Job: Which lines below hold the word "follow"? Copy all of them.

Data rows:
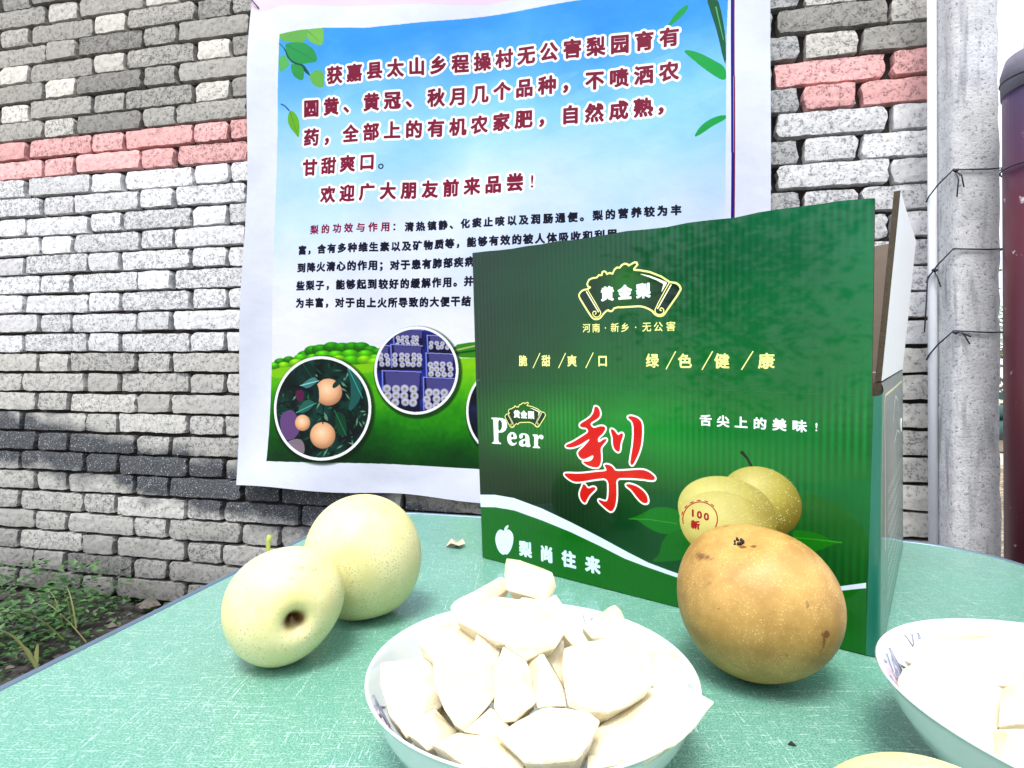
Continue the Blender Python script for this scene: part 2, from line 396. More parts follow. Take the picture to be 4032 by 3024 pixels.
    def ball(s, cx, cy, rx, ry, c_hi, c_mid, c_lo, light=(-.35, -.45)):            # printed picture of a fruit
        (px, py), = s.P([(cx, cy)]); kx, ky = s.sc(cx, cy); rx *= kx; ry *= ky
        x0, y0 = int(px-rx)-2, int(py-ry)-2; X, Y = np.meshgrid(np.arange(x0, x0+int(2*rx)+5), np.arange(y0, y0+int(2*ry)+5))
        u = (X-px)/rx; v = (Y-py)/ry; m = np.clip((1-np.sqrt(u*u+v*v))*min(rx, ry)/1.5, 0, 1)
        d = np.sqrt((u-light[0])**2+(v-light[1])**2)/1.5; d = np.clip(d, 0, 1)[..., None]
        c = np.where(d < .5, np.array(c_hi)*(1-d*2)+np.array(c_mid)*d*2, np.array(c_mid)*(2-2*d)+np.array(c_lo)*(2*d-1))
        c = c*(1+.06*(RNG.random(u.shape)[..., None]-.5)); s.put(m, x0, y0, c)
    def image(s, name, gain=1.0):
        im = bpy.data.images.new(name, s.w, s.h, alpha=False); px = np.ones((s.h, s.w, 4), np.float32)
        px[..., :3] = np.clip(s.a[::-1], 0, 1); im.pixels.foreach_set(px.ravel()); im.update(); im.pack(); return im
def print_mat(name, img, gain=1.0, gamma=1.0, rough=.4, coat=0.0, coatr=.1, bump=None, spec=.5, sss=0):
    m = NM(name); tx = m.add('ShaderNodeTexImage', image=img, interpolation='Linear', extension='EXTEND')
    uv = m.add('ShaderNodeTexCoord'); m.l.new(uv.outputs['UV'], tx.inputs[0])
    g = m.add('ShaderNodeGamma'); m.l.new(tx.outputs[0], g.inputs[0]); g.inputs[1].default_value = gamma
    col = m.mix(1.0, g.outputs[0], (gain, gain, gain), 'MULTIPLY')
    m.set(color=col, rough=rough, coat=coat, coatr=coatr, spec=spec)
    if bump: bump(m, uv.outputs['UV'])
    return m.m

# ================================================================== POSTER PRINT
PC = [(1000, -10), (3033, -262), (3040, 2050), (936, 1908)]            # its corners TL, TR, BR, BL
def C4(x, y): return (980+x/1.8433, y/1.8433)
def C5(x, y): return (1900+x/1.843, y/1.843)
def C7(x, y): return (900+x/2.074, 1200+y/2.074)
def K(x, y): return (x*1.8228, y*1.8228)                                # from the 2212-wide view
cv = Canvas(1800, 1850, PC)
H_, W_ = cv.h, cv.w
nz = smooth_noise((H_, W_), 7)*.6+smooth_noise((H_, W_), 22)*.3+smooth_noise((H_, W_), 70)*.1
cv.a[:] = np.array([.90, .92, .97])*(1+.05*(nz[..., None]-.5))
cv.poly([(900, -40), (3100, -330), (3100, -200), C5(0, 25), (1450, 28), (1120, 30), (1030, 60), (940, 30)], (.93, .85, .93), .8)
panel = [(1110, 144), (1180, 128), (1278, 115), (1380, 113), (1441, 115), (1577, 103), (1794, 73), (2225, 11), (2600, -42), (2868, -82),
         (2858, 163), (2855, 500), (2853, 1050), (2853, 2000), (2700, 1940), C7(2015, 1337), C7(1400, 1305), C7(330, 1272), C7(357, 480), (1085, 797), (1098, 400)]
Pp = cv.P(panel); pm, px0, py0 = cv.pmask(Pp)
yy = (np.arange(pm.shape[0])+py0)[:, None]; xx = (np.arange(pm.shape[1])+px0)[None]
def Yc(x, y): return cv.P([(x, y)])[0][1]
t = np.clip((yy-Yc(1500, 110))/(Yc(1500, 1300)-Yc(1500, 110)), 0, 1)+0*xx
stops = [0, .12, .3, .5, .7, 1]; cols = np.array([(.30, .68, .96), (.44, .74, .97), (.62, .84, .99), (.76, .88, .99), (.88, .92, .99), (.94, .95, .99)])
nn = nz[np.clip(yy, 0, H_-1)[:, 0]][:, np.clip(xx, 0, W_-1)[0]]
tt = np.clip(t+.22*(nn-.5)+.04*np.sin(xx/170.+yy/90.), 0, 1)
skyc = np.stack([np.interp(tt, stops, cols[:, k]) for k in range(3)], -1)
cv.put(pm, px0, py0, skyc)
clip = np.zeros((H_, W_), np.float32); tmp = np.ones((H_, W_, 3)); 
cl = np.zeros((H_, W_), np.float32); a_, b_ = max(0, py0), max(0, px0)
cl[a_:py0+pm.shape[0], b_:px0+pm.shape[1]] = pm[a_-py0:H_-py0, b_-px0:W_-px0]; cv.clip = cl
# soft cloud streaks
for i in range(9):
    x = 1250+i*190; y = 330+((i*37) % 5)*70
    cv.poly([(x, y+60), (x+250, y-60), (x+520, y-150), (x+300, y-20), (x+60, y+80)], (.75, .90, 1.0), .16, smooth=3)
# green field
fm = cv.P([C7(340, 470), C7(2100, 430), (2900, 1420), (2900, 2060), C7(2015, 1360), C7(300, 1290)]); m_, mx, my = cv.pmask(fm)
ty = np.clip((np.arange(m_.shape[0])[:, None]+my-Yc(1500, 1420))/(Yc(1500, 1830)-Yc(1500, 1420)), 0, 1)+0*np.arange(m_.shape[1])[None]
ty = np.clip(ty+.18*(smooth_noise(m_.shape, 6)-.5)+.08*(smooth_noise(m_.shape, 40)-.5), 0, 1)
fs = [0, .25, .5, .75, 1]; fcq = np.array([(.60, .84, .12), (.42, .76, .06), (.22, .62, .04), (.06, .44, .10), (.02, .30, .14)])
cv.put(m_, mx, my, np.stack([np.interp(ty, fs, fcq[:, k]) for k in range(3)], -1))
# bush line
rb = random.Random(3)
for (x, y, r, g) in [(430, 470, 45, 0), (500, 450, 40, 0), (640, 420, 60, 0), (700, 380, 60, 0), (600, 440, 50, 1), (760, 370, 60, 0), (850, 350, 60, 0), (930, 355, 60, 0), (1010, 350, 60, 0), (1080, 345, 55, 0), (1150, 370, 50, 0), (1210, 390, 50, 0),
                     (700, 440, 50, 1), (780, 420, 60, 1), (880, 420, 60, 1), (990, 410, 60, 1), (1110, 410, 55, 1), (1190, 440, 50, 1), (460, 500, 45, 2), (380, 500, 35, 1), (560, 480, 50, 2), (900, 450, 50, 2), (1000, 460, 60, 1), (1100, 450, 50, 2), (1180, 470, 50, 2)]:
    x, y = C7(x, y); c = [(.22, .55, .06), (.36, .70, .08), (.52, .80, .10)][g]
    cv.ball(x, y, r/2.07*1.25, r/2.07*.8, tuple(min(1, q*1.45) for q in c), c, tuple(q*.75 for q in c), (-.2, -.6))
cv.poly([C7(340, 520), C7(600, 500), C7(1000, 490), C7(1200, 470), C7(1200, 560), C7(350, 620)], (.60, .84, .12), .9, smooth=2)
cv.poly([C7(1810, 330), C7(2020, 295), (2900, 1300), (2900, 1450), C7(2020, 430), C7(1860, 430)], (.30, .62, .12), 1, smooth=1)
cv.line([C7(1840, 370), C7(2020, 330)], 5, (.75, .80, .6)); cv.line([C7(1840, 395), C7(2020, 370)], 7, (.12, .42, .10))
# leaves, top left; G = photo px of the leaf close-up
def G(x, y): return (1080+x/3.528, 90+y/3.528)
def leaf(pts, c, vein=None):
    cv.poly(pts, c, 1, smooth=2)
    if vein: cv.line(vein, [3, 1], tuple(q*.8 for q in c), .8)
cv.line([G(95, 310), G(180, 395), G(240, 530), G(400, 610), G(500, 735)], [3, 3, 14, 16, 5], (.05, .42, .38), smooth=1)
leaf([G(100, 190), G(300, 100), G(500, 90), G(480, 230), G(430, 310), G(330, 360), G(280, 290), G(160, 290), G(100, 240)], (.50, .75, .42))
leaf([G(500, 90), G(690, 60), G(705, 200), G(685, 335), G(600, 325), G(520, 290), G(475, 230)], (.55, .79, .42), [G(500, 150), G(640, 280)])
leaf([G(170, 320), G(300, 300), G(450, 300), G(560, 380), G(600, 450), G(615, 555), G(500, 575), G(400, 595), G(280, 560), G(215, 480)], (.24, .68, .42), [G(200, 340), G(590, 540)])
leaf([G(85, 520), G(160, 470), G(220, 520), G(240, 600), G(200, 660), G(110, 715), G(90, 640)], (.45, .77, .48))
leaf([G(245, 590), G(330, 600), G(410, 620), G(435, 700), G(415, 820), G(340, 800), G(270, 740)], (.27, .68, .40))
leaf([G(500, 735), G(560, 680), G(640, 655), G(690, 700), G(700, 900), G(620, 905), G(540, 860), G(510, 800)], (.50, .76, .40))
cv.line([G(110, 1140), G(160, 1165), G(215, 1225)], 4, (.05, .12, .65))
leaf([G(215, 1225), G(260, 1225), G(320, 1290), G(352, 1390), G(340, 1610), G(290, 1540), G(215, 1450), G(185, 1350)], (.50, .76, .24), [G(225, 1240), G(330, 1580)])
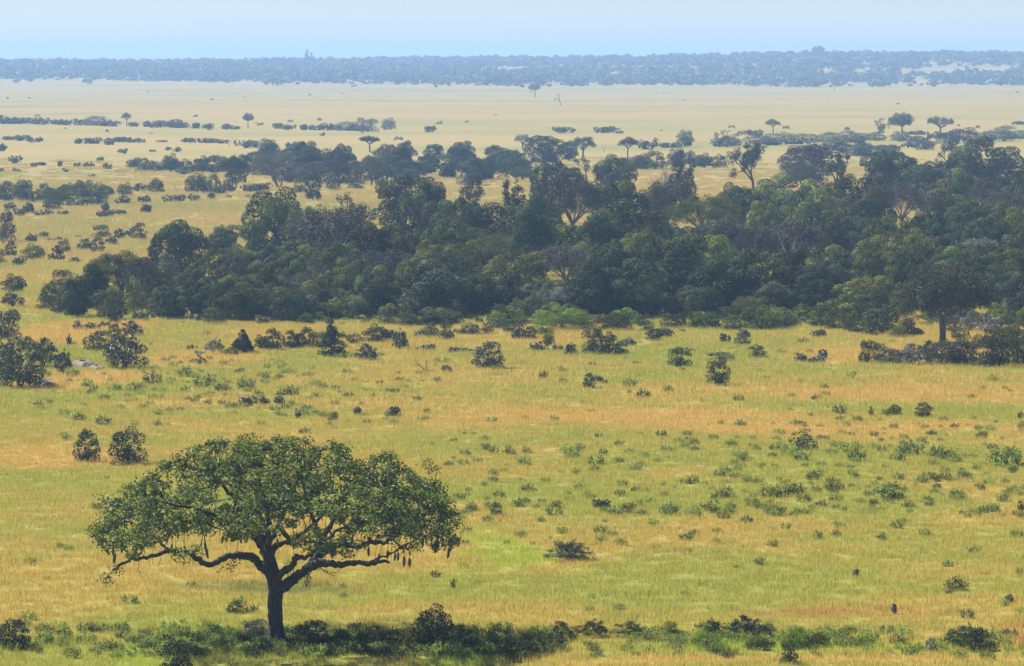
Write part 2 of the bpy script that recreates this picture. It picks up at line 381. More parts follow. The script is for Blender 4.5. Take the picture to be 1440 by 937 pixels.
def trunk(h, r, nb, reach, rise, sides=7):
    G = Geo(); p = [(0, 0, -.3), (rng.normal(0, .1), rng.normal(0, .1), h * .5), (rng.normal(0, .2), rng.normal(0, .2), h)]
    G.tube(smooth_path(p, 6), np.linspace(r * 1.25, r * .85, 6), sides, .05)
    for k in range(nb):
        a = 2 * np.pi * (k + rng.uniform(-.3, .3)) / nb; q = reach * rng.uniform(.7, 1.1)
        e = np.array([np.cos(a) * q, np.sin(a) * q, h + rise * rng.uniform(.6, 1.2)]); s = np.array(p[-1]); m = (s + e) / 2 + rng.normal(0, .25, 3) * reach * .3
        G.tube(smooth_path([s, m, e], 7), np.linspace(r * .6, r * .15, 7), 5, .05)
    return G
# dense rounded trees (nominal 10 wide, 9 high)
for k, (n, r, per, rx, rz) in enumerate([(19, 1.5, 380, 3.6, 3.4), (26, 1.25, 300, 3.9, 3.2), (14, 1.8, 520, 3.3, 3.5), (32, 1.1, 250, 4.1, 3.5)]):
    lob = lobes_on(n, rx, rz, 4.6, r, zlo=-.8) + [(rng.uniform(-2.8, 2.8), rng.uniform(-2.8, 2.8), rng.uniform(.9, 1.8), 1.2) for _ in range(9)]
    lib('dense%d' % (k + 1), crown(lob, int(per * 1.6), .25, .5, fill=.12), trunk(3.2, .32, 6, 3., 2.6), 10, 9)
# feathery, finer and softer outline
for k in range(3):
    lob = []
    for j in range(70):
        v = unit(rng.normal(size=3)); v[2] = abs(v[2]) * 1.0 - .25; s = rng.uniform(.45, 1) ** .5
        lob.append((v[0] * 4.1 * s, v[1] * 4.1 * s, 4.9 + v[2] * 3.4 * s, rng.uniform(.5, 1.05)))
    lib('airy%d' % (k + 1), crown(lob, 170, .20, .75, .4, lo=-.9, fill=.6, tonevar=.14), trunk(2.6, .25, 8, 3.2, 3.6), 10, 9)
# dome with fine texture (very regular rounded outline)
for k in range(2):
    lob = lobes_on(60, 4.2, 4.4, 2.6, .95, zlo=-.25)
    lib('dome%d' % (k + 1), crown(lob, 260, .21, .35, fill=.1), trunk(1.6, .25, 6, 3., 2.0), 10, 8)
# flat-topped umbrella
for k in range(3):
    lob = []; tk = trunk(3.6, .3, 8, 3.6, 2.0)
    for j in range(90):
        a = rng.uniform(0, 2 * np.pi); q = math.sqrt(rng.random()) * 4.4
        top = 7.6 - 2.0 * (q / 4.6) ** 2 if k != 1 else 7.3 - .9 * (q / 4.6) ** 2
        lob.append((np.cos(a) * q, np.sin(a) * q, top - rng.random() * (2.6 if k < 2 else 3.6) * (1.1 - q / 6.5), rng.uniform(.55, .95)))
    lib('umb%d' % (k + 1), crown(lob, 110 if k < 2 else 150, .24, .9, .45, lo=-.8, fill=.6, tonevar=.12), tk, 10, 8.3)
# the flat-topped tree at the thicket's edge: finer leaf
lob = []; tk = Geo(); tk.tube(smooth_path([(0, 0, -.3), (.05, 0, 1.3), (-.1, 0, 2.9)], 8), np.linspace(.36, .27, 8), 9, .05)
for e in [(-2.6, .3, 4.6), (1.9, -.2, 3.6), (-1.0, -2.6, 5), (.9, 2.7, 5.1), (3.3, .6, 4.6), (-3.6, -.6, 5.1), (0, .3, 6), (-1, 2.5, 5), (2., -2.6, 5)]:
    s = np.array([-.1, 0, 2.8]); e = np.array(e); tk.tube(smooth_path([s, s * .5 + e * .5 + np.array([0, 0, -.35]), e], 8), np.linspace(.2, .05, 8), 6, .05)
for j in range(210):
    a = rng.uniform(0, 2 * np.pi); q = math.sqrt(rng.random()) * 4.5
    top = 7.7 - 2.7 * (q / 4.7) ** 2.6; bot = 3.3 + .5 * (q / 4.6) ** 2; lob.append((np.cos(a) * q, np.sin(a) * q, bot + (top - bot) * (1 - rng.random() ** 1.3), rng.uniform(.5, .85)))
lib('flattop', crown(lob, 150, .2, .9, .45, lo=-.8, fill=.6, tonevar=.1), tk, 10, 8.3)
# sparse tree: limbs show between leaf clusters
for k in range(3):
    tk = Geo(); tips = []
    branchy(tk, (0, 0, -.3), (0, 0, 1), 2.6, .26, 4, .62, .12, 3, tips, 7)
    T = np.array(tips); T[:, :2] *= 4.4 / np.abs(T[:, :2]).max(); sc = 8.2 / T[:, 2].max()
    V_ = np.concatenate(tk.V); tk.V = [np.column_stack([v[:, :2] * 4.4 / np.abs(np.array(tips)[:, :2]).max(), v[:, 2] * sc]) for v in tk.V]; T[:, 2] *= sc
    lob = [(t[0], t[1], t[2], rng.uniform(.4, .75)) for t in T[rng.permutation(len(T))[:80]]]
    lib('sparse%d' % (k + 1), crown(lob, 60, .26, 1.1, .5, lo=-1, fill=.7), tk, 10, 9)
# leafless tree
for k in range(2):
    tk = Geo(); tips = []
    for j in range(4): branchy(tk, (rng.normal(0, .2), rng.normal(0, .2), -.2), unit(np.array([rng.normal(0, .45), rng.normal(0, .45), 1])), 3.0, .15, 5, .5, .1, 3, tips, 5, .022)
    T = np.array(tips); sx = 4.8 / np.percentile(np.abs(T[:, :2]), 97); sz = 8.6 / T[:, 2].max()
    tk.V = [v * np.array([sx, sx, sz]) for v in tk.V]
    lib('bare%d' % (k + 1), None, tk, 10, 9)
tk = Geo(); branchy(tk, (0, 0, -.2), (0.1, 0, 1), 2.8, .14, 3, .5, .3, 2, None, 5, .03); lib('snag', None, tk, 5, 9)
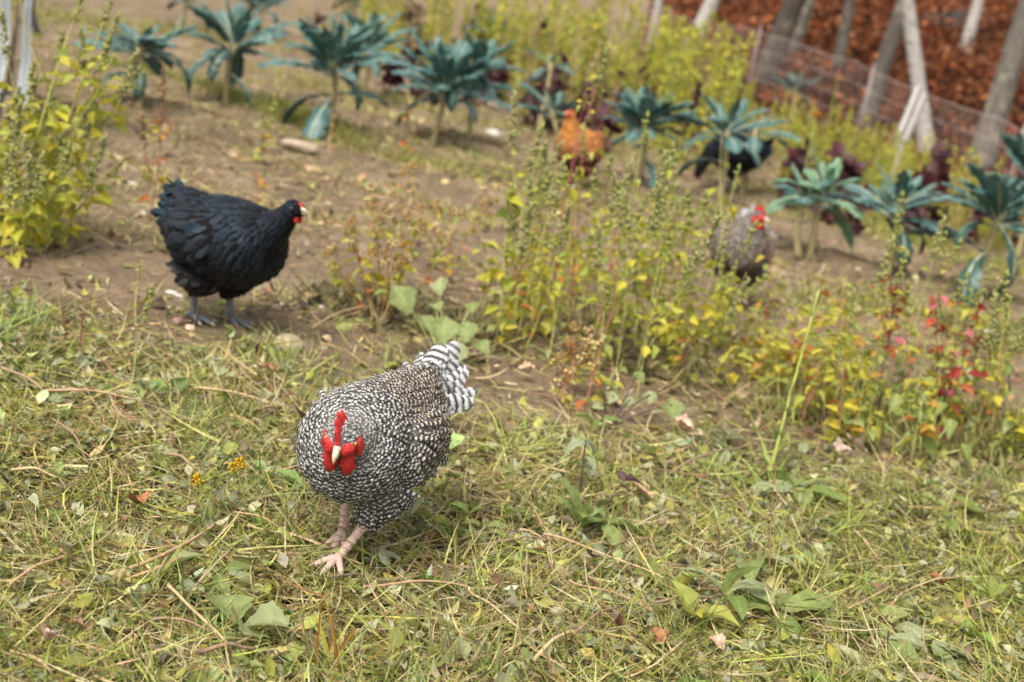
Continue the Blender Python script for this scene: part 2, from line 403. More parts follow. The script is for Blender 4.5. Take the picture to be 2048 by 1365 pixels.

Finished answer:
Continue the Blender Python script for this scene: part 2, from line 396. More parts follow. Take the picture to be 4032 by 3024 pixels.
Write part 2 of the bpy script that recreates this picture. It picks up at line 381. More parts follow. The script is for Blender 4.5. Take the picture to be 1440 by 937 pixels.
Continue the Blender Python script for this scene: part 2, from line 403. More parts follow. The script is for Blender 4.5. Take the picture to be 2048 by 1365 pixels.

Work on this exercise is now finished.